Well, in my earlier adventures of programming Arduino, I wanted to make an alarm clock. I could have made a good one by taking a tutorial, but I've always liked learning with little to no outside help. A young Arduino student, without a tutorial, got cracking.
So, with my strange learning style, (or unhealthy levels of project stubbornness) I decided to start. My design idea was simple: make a very small alarm clock without a display or real time clock. I even wanted to use a Digispark for even smaller size but eventually after code problems and the Spark's limitations I ended up using the Nano.
Anyway, the struggle began. Without using a real time clock (it's technically just a timer now), I would need to make massive delays variables. Note to everyone, I will scream it to the world: Know your data types. I caused myself loads of problems when I maxed out an int probably many times over trying to store huge second time delays.
Anyway, after maybe 3-4 months of programming and designing on and off, I finally got it going somewhere. As you can see, learning without a guide is time consuming, but most likely more memorable. After many, many breadboard attempts, I got a working model going. I Decided to power it on a drone battery, with a simple power bypass to run the Nano on 3.7V. Here's some picture of the circuit I eventually made (yeah it ain't pretty).
Honestly, I didn't need the 10K resistors, I could have just made the code set to have built in resistors turned on, but I didn't really care.
Without a display (would have burned way to much power and lot of wiring) I would need a system of communication.
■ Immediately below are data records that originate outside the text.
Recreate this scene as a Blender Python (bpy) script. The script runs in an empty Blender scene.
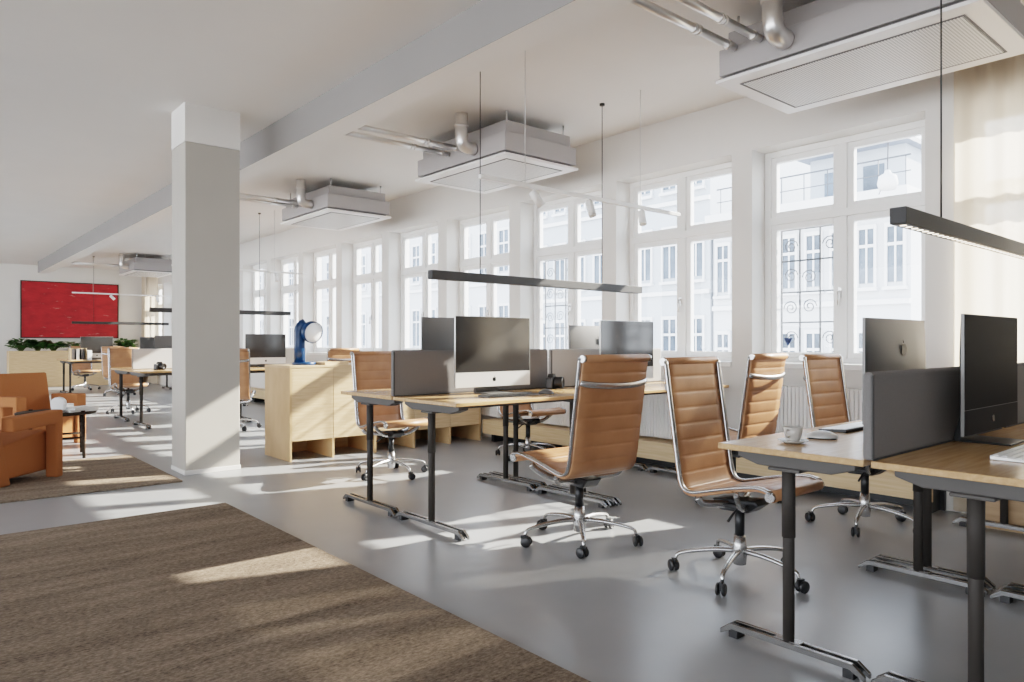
import bpy, bmesh, math, random
from mathutils import Vector, Matrix
random.seed(7)
S = bpy.context.scene
COL = S.collection
PI = math.pi

# ------------------------------------------------------------------ materials
def new_mat(name):
    m = bpy.data.materials.new(name); m.use_nodes = True
    nt = m.node_tree
    return m, nt, nt.nodes['Principled BSDF'], nt.nodes['Material Output']

def plain(name, col, rough=.5, metal=0., noise=0., nscale=30., bump=0., bscale=200., coat=0., spec=.5):
    m, nt, b, out = new_mat(name)
    b.inputs['Base Color'].default_value = (*col, 1)
    b.inputs['Roughness'].default_value = rough
    b.inputs['Metallic'].default_value = metal
    b.inputs['Specular IOR Level'].default_value = spec
    if coat: b.inputs['Coat Weight'].default_value = coat; b.inputs['Coat Roughness'].default_value = .1
    tc = nt.nodes.new('ShaderNodeTexCoord')
    if noise:
        n = nt.nodes.new('ShaderNodeTexNoise'); n.inputs['Scale'].default_value = nscale; n.inputs['Detail'].default_value = 4
        nt.links.new(tc.outputs['Object'], n.inputs['Vector'])
        r = nt.nodes.new('ShaderNodeValToRGB')
        r.color_ramp.elements[0].position = .3; r.color_ramp.elements[1].position = .7
        r.color_ramp.elements[0].color = (*[c*(1-noise) for c in col], 1)
        r.color_ramp.elements[1].color = (*[min(1, c*(1+noise)) for c in col], 1)
        nt.links.new(n.outputs['Fac'], r.inputs['Fac']); nt.links.new(r.outputs['Color'], b.inputs['Base Color'])
    if bump:
        n2 = nt.nodes.new('ShaderNodeTexNoise'); n2.inputs['Scale'].default_value = bscale; n2.inputs['Detail'].default_value = 3
        nt.links.new(tc.outputs['Object'], n2.inputs['Vector'])
        bp = nt.nodes.new('ShaderNodeBump'); bp.inputs['Strength'].default_value = bump; bp.inputs['Distance'].default_value = .004
        nt.links.new(n2.outputs['Fac'], bp.inputs['Height']); nt.links.new(bp.outputs['Normal'], b.inputs['Normal'])
    return m

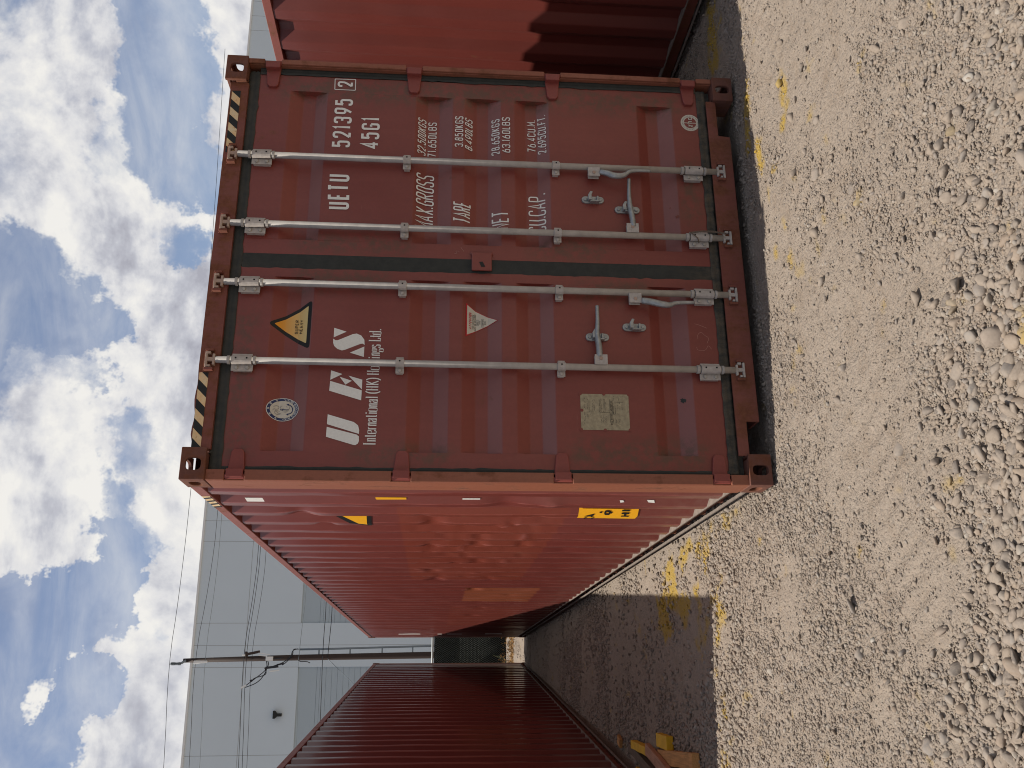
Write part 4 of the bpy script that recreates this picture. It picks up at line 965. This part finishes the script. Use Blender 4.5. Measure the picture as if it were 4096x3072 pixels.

Anyways, here's how it works. Press the increment button to select how many hours you want to wait for until turning on the buzzer for wake up. The code will automatically run for the amount of led flashes (indicating the number of hours) if you don't press the increment button to increase it. When it's time to wake up, the Nano pulses the buzzer. I put a snooze feature into it as well.
The secret part about this project is that it also doubles as a stop watch. Press one button to start the timer, press another to stop, and then it "read" the value in a very steampunk, redundant way. Flash the number of seconds, then a short buzzer tone to indicate decimal point, then continue. Not very efficient at all but fun little add on.
Honestly, it could have been way better, code and hardware choices both. Really this is just a product of what happens when no tutorials and developing skills clash together to create something redundantly beautiful.
Hope you guys like it and tell me what you think!